Странствия (Менухин) - страница 63

Он не про скрипку думал, что она слишком мала, а про свою скрипку (“Гварнери”), вообще же он скрипку отнюдь не презирал.

Я, наоборот, восхищался ее звуком, когда на ней играл кто-нибудь другой. Какие чудеса выделывали на скрипке пальцы Тибо! Мои собственные усилия, как бы я ни старался, только отзывались в ответ: “Ты можешь лучше… можешь лучше… можешь лучше… ”

Вместе с тем, другим, трижды повторенным заклинанием “будешь виртуозом, виртуозом, виртуозом” это звучало словно наставление сурового патриарха, или Рока, как звал отца Энеску.
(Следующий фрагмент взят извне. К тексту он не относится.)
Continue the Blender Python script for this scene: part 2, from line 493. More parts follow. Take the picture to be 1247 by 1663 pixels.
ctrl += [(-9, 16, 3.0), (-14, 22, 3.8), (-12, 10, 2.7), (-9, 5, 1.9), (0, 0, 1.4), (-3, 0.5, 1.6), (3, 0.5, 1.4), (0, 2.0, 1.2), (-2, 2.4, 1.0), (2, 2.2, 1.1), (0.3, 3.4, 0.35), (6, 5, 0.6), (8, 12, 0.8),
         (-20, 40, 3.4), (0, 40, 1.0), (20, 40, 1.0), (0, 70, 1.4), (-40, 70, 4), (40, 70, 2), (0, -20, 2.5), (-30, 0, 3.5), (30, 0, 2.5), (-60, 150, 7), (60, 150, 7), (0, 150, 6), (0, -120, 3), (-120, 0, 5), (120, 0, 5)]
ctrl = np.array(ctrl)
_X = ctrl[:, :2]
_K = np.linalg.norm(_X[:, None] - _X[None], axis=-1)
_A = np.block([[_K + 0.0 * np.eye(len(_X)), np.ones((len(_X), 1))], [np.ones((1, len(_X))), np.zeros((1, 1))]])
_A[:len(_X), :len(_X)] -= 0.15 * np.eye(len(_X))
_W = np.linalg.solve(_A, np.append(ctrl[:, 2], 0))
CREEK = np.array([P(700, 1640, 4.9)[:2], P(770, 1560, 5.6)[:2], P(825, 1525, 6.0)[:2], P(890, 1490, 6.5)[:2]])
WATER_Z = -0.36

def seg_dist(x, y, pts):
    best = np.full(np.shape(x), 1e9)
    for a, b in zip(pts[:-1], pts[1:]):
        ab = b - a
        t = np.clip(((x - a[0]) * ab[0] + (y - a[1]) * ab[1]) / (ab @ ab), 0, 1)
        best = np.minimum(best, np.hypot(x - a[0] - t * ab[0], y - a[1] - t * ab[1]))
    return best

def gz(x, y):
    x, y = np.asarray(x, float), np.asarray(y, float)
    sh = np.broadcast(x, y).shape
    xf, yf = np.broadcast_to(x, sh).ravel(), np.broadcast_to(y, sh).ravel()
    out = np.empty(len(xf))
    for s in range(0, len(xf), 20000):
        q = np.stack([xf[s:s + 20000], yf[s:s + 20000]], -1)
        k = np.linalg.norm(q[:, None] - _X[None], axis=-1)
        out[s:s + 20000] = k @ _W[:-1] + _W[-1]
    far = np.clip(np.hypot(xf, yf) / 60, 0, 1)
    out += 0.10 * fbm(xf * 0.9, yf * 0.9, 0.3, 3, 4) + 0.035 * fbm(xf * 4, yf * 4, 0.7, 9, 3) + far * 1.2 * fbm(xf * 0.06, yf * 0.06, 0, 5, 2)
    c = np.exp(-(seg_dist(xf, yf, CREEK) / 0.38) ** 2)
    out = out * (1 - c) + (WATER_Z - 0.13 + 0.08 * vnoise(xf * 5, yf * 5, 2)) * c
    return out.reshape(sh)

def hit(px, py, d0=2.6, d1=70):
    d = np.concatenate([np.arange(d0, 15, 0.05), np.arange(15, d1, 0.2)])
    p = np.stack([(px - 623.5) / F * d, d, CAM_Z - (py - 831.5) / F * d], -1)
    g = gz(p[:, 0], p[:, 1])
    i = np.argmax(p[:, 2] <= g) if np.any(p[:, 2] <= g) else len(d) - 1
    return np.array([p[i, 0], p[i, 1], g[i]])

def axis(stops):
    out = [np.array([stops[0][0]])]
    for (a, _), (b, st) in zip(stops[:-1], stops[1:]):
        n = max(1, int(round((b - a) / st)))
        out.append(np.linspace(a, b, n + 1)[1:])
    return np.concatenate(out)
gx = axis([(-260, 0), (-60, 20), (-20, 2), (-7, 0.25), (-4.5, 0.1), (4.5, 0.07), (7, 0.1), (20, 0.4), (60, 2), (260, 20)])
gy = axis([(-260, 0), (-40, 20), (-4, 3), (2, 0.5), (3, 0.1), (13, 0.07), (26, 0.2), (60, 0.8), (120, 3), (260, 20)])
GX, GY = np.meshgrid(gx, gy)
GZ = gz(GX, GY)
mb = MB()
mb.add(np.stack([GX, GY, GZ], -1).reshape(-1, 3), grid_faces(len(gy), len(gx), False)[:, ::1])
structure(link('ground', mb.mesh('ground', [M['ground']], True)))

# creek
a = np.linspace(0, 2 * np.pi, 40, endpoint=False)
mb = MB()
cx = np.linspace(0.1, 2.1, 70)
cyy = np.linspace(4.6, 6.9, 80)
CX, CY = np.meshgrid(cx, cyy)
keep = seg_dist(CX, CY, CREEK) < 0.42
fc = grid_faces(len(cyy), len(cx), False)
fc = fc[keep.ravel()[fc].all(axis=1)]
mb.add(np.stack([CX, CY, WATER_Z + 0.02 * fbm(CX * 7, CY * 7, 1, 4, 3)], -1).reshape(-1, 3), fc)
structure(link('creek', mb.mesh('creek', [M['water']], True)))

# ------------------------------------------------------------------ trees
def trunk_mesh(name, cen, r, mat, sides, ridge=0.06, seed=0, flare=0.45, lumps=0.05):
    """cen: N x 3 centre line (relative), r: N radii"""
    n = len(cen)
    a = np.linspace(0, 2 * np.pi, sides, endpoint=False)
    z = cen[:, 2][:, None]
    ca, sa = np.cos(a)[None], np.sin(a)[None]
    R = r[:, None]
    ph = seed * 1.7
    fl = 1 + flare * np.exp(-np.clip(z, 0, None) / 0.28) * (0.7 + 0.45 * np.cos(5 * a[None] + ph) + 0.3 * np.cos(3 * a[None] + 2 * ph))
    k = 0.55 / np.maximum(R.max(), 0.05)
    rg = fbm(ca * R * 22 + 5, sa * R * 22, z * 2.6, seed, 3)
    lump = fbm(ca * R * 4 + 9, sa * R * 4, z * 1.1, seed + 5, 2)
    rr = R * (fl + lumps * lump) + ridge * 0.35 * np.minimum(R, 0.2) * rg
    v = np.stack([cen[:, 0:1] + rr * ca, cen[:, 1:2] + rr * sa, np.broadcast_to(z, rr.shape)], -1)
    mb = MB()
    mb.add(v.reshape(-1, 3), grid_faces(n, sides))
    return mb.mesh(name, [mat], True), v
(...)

Композитор, дирижер, пианист, скрипач, виолончелист — такое изобилие было у этого сказочного богача, постоянно чувствовавшего себя обделенным пределами времени и пространства, в которые вмещается наша маленькая жизнь.

Если у великого человека рождаются сомнения, их все опровергает его ученик. Для меня Энеску навсегда останется Абсолютом, по которому я взвешиваю и соизмеряю других и нахожу всех слишком легкими, в особенности себя. Помимо несказанных черт, которые мы прячем за такими приблизительными словами, как “благородство” и “достоинство”, помимо сказочной мантии, которой его окутывает мое поклонение, так или иначе его познания в музыке были уникальны. Он знал на память уртекст всего Баха, пятьдесят восемь томов из шестидесяти, подаренных королевой Марией в его консерваторские годы (из двух недостающих один был алфавитный указатель.) Помню, как он однажды уселся за старое пианино и, постукивая, напевая, насвистывая разные темы, воспроизвел целиком “Тристана и Изольду” выразительнее целой оперной труппы — и это без партитуры; Вагнер был тоже весь у него в памяти. Но самое большое впечатление на меня произвел он однажды на уроке. Нам на голову вдруг свалился Морис Равель, и в руках у него была еще не просохшая рукопись сонаты для фортепиано и скрипки. Оказалось, что его издатели “Дюран и сыновья” желают услышать ее немедленно, прямо сейчас. (В те времена издатели не принимали без прослушивания ничьих произведений, даже Равеля; что бы они делали теперь, интересно, получив додекафоническую партитуру?) Великодушный Энеску попросил у нас с папой извинения — как будто бы я мог выпрямиться во весь свой четырехфутовый рост и рявкнуть: “Возмутительно!” — после чего они, с Равелем за роялем, сыграли с листа это сложнейшее произведение, лишь изредка прерываясь для уточнений. Равель был готов на том и остановиться, но Энеску предложил пройтись по тексту еще раз, убрал рукопись и сыграл все, с начала и до конца, по памяти. Такие мнемонические чудеса поддерживали во мне убеждение, что этот человек-дерево, каким он мне представлялся, впитывает музыку корнями прямо из почвы.